'Area closed'
Thanks to everyone who left comments at my article published at RESCUE last week about offshore wind. If you haven't read it yet, the link is below, please take a look. Meanwhile...
As an update, on July 2 a young female minke whale was observed floating dead in New Bedford harbor. She was lifted by a heavy-duty crane and put on a flatbed truck to be delivered, according to the New Bedford Light, to researchers in Cape Cod for a necropsy.
And as if the whale was giving us a message — if you believe in such things — she ended up at a marine terminal that is being turned into a “staging area for the offshore wind industry.” New Bedford is also where several gigantic towers arrived by ship from Portugal, unloaded at the end of May to begin construction of Vineyard Wind located off of Martha’s Vineyard, noted by its CEO Klaus Moeller as being “the very first towers of the first turbine…” (At this point, construction is well underway with “steel in the water” as Klaus said at the beginning of June).
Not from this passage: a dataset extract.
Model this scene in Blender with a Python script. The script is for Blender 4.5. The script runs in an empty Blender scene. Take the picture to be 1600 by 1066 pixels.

Giant offshore turbines vs. very tiny birds
We love our piping plovers in New Jersey. We close off recreational beach areas so they can nest unmolested, we count them, we even name them. We’re so into protecting these seven-inch, migrating shore birds, that a big beach event, the Ocean Mile Swim in Barnegat Light, may be cancelled this year — the second time in a row — because one of the nesting pairs with soon-to-be fledgling chicks was found to be on the move. The male, named Man, is marching his family “all over the place,” according to a state update. That means a 200-meter buffer must be established on all sides of the nest wherever they eventually settle.
But piping plovers have an agenda. And every year at the end of July, under cover of night they take off on a long journey south, some even going as far as the Caribbean, to return in the spring.
It appears, however, that all these protective measures to help reestablish the population of these tiny birds, listed as “Threatened” under the Endangered Species Act, end where the offshore wind turbines begin.
As discussed in the robust comments (covering a wide variety of issues) submitted by the group Save LBI to the Bureau of Ocean Energy Management (BOEM) in response to the agency’s draft Environmental Impact Statement (DEIS) for one project, this little bird doesn’t stand a chance.
“It migrates offshore, north-south and must cross the project area in and out from their nests. If heading toward turbines, it would (be) quite difficult for a 7-inch bird to first perceive and then avoid rotating blades with a 774-foot diameter and blade tip speeds approaching 200 miles per hour creating highly turbulent conditions.”
“If the bird does detect an obstacle and tries to change course there are additional difficulties. If it is approaching the turning blades against the wind, it will experience a very significant pressure drop in front of the blades which will suck it into the blade-swept area. If it is approaching the turning blades with the wind behind it and seeks to change course it has to counter that wind speed, which is likely to be significant during operation of the turbine. If it passes through the swept area, it will experience that same pressure drop behind the blades.”
BOEM goes so far as to ridiculously state in its DEIS that the “flashing red tower lights” (required by the FAA) will somehow help alert piping plovers to the spinning obstacles directly in their migratory path.
More realistically, as researchers, led by Pamela H. Loring of the University of Massachusetts, stated in a recent study: the “risk of collision (to piping plovers) is potentially higher at night due to reduced visibility of turbines (Exo et al. 2003) and attraction or disorientation effects from artificial lighting on turbine towers.”
If, in fact, if both Atlantic Shores projects (one being the subject of the DEIS) are constructed, it will consist of 357 giant wind turbines, each up to three football fields high.
Imagine how that will look from the sky if you’re a tiny bird trying to get back to your winter home — and again in the spring when nature calls you back to New Jersey.